いろいろと私も忙しいので、昨日から実施されている為替介入について、ごく手短にコメントしておきたいと思います。
まず、時期と規模は適正だったと私は考えています。いくら何でも、民主党の代表選挙の前に為替介入を実施することは「政治利用」の誹りを免れませんから、ギリギリのタイミングを見極めたと評価できます。規模としては、日本で2兆円プラス欧州なども含めてもう少し、という感じだと思いますが、私の知り合いの市場関係者によれば、年内20兆円、年度内30兆円規模であれば、為券による資金調達はマーケット的には問題ない、という意見でした。私もそんなもんだろうという気がします。次に、市場介入の結果については非不胎化と報じられています。ひょっとしたら、私は為替介入による直接的な円ドル相場の動向よりも、この金融緩和的な効果の方が大きいんではないかとすら考えています。
2003-04年の大規模な為替介入を経て、経済学的・理論的な因果関係は別にして、日本経済はいったんは2005年夏から力強い回復を示したことは記憶に新しいところです。為替介入から少し離れて、この時は郵政民営化という我が国の資金の流れを大きく変えるんではないかという期待を持たせる政策的なインパクトがありました。郵政民営化のその後の評価は別にして、為替介入を実施するだけでなく、それなりのインパクトを有するんではないかと市場に受け止められるような何らかの政策を打ち出せるかどうかも景気や株価の動向に大いに影響することを考慮すべきです。今はメディアも為替にばかり注目が集まっていますが、為替とは別のところで景気をフォローする政策が必要です。

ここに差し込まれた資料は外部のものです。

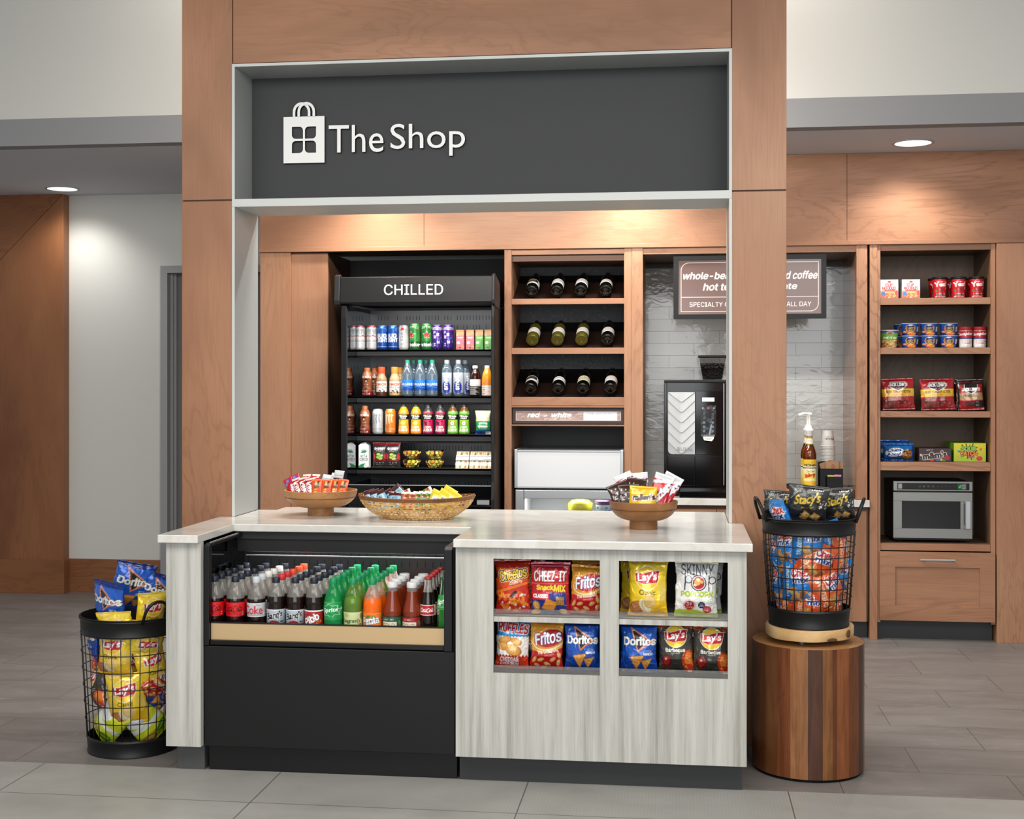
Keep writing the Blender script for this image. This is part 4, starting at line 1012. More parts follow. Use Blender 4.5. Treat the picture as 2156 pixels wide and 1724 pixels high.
for s_, (a, b) in enumerate(((pL0 + 0.004, pL1 + 0.004), (pR0, pR1))):
    MB().box(a, b, YB_ + 0.03, YCC + 0.02, 0.850, 0.862).build('side_rail', M_BLK, t, bevel=0.001)
MB().box(pL0 + 0.012, pL1 - 0.002, YB_ + 0.03, YCC - 0.01, 0.862, 0.865).build('rail_strip', M_ALU, t)
# hood behind, under the countertop edge
MB().box(pL0, BX1 + 0.003, YCC + 0.02, YCC + 0.04, 0.838, 0.866).build('hood_upper', M_CHAR, t)
MB().prism([(YCC + 0.034, 0.787), (YCC + 0.028, 0.838), (YCC + 0.06, 0.838), (YCC + 0.06, 0.78)], pL0, BX1 + 0.003, 'x').build('hood_lower', M_CHAR, t)
MB().box(pL1, BX1 - 0.02, YCC + 0.075, YCC + 0.085, 0.762, 0.766).build('hood_rod', M_ALU, t)
sl = MB()
for r_ in range(3):
    for k in range(28):
        x = -1.74 + k * 0.033 + (0.016 if r_ % 2 else 0); sl.box(x, x + 0.003, 5.3865, 5.3875, 0.70 + r_ * 0.035, 0.725 + r_ * 0.035)
o = sl.build('vent_slots', M_BLKD, t)
ld = bpy.data.lights.new('cooler_strip', 'AREA'); ld.energy = 5.2; ld.shape = 'RECTANGLE'; ld.size = 0.88; ld.size_y = 0.03; ld.color = (1, .97, .92)
lo = bpy.data.objects.new('cooler_strip', ld); COL.objects.link(lo); lo.parent = t; lo.location = (0, YCC + 0.12 - YB_, 0.845); lo.rotation_euler = (radians(-14), 0, 0)

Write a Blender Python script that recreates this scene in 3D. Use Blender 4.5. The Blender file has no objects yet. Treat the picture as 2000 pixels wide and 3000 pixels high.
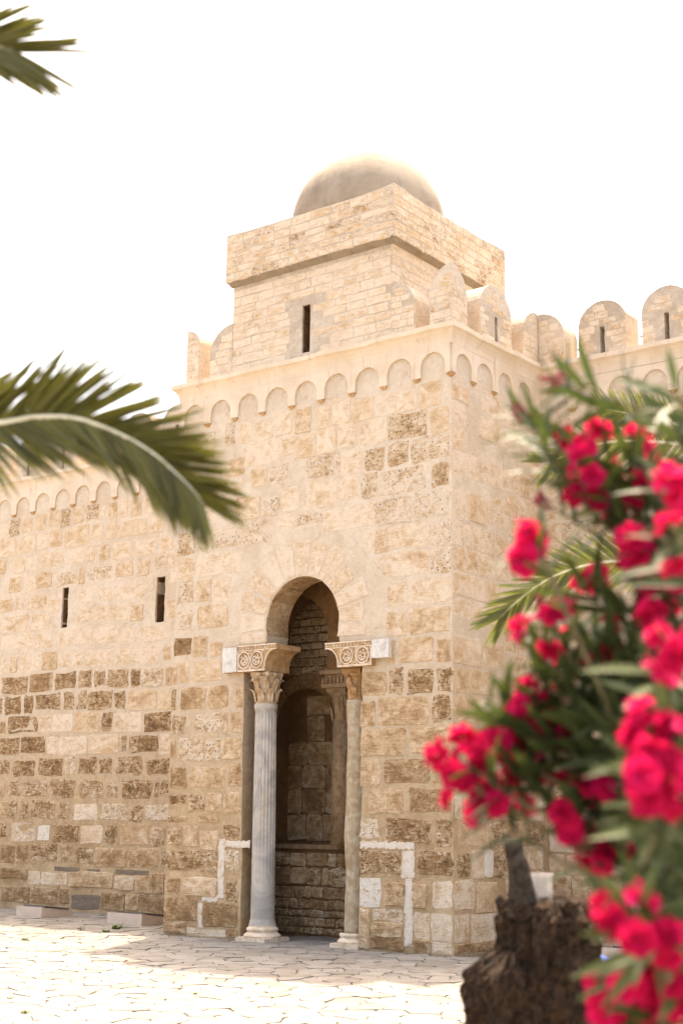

下のグラフは、長い期間で見た円ドル相場と為替介入額の推移です。ご参考まで。
| 固定リンク
コメント
ついに介入してしましましたね。どうなるんでしょうかね・・・。
投稿: wasting time? | 2010年9月17日 (金) 04時30分
為替の市場介入は政府が直接市場に手を突っ込む劇薬だと考えられがちですが、取り得る政策の選択肢のひとつですから、費用対効果を十分に考慮して、さらに、諸外国へのアカウンタビリティを確保すれば、効果は大きい可能性もあります。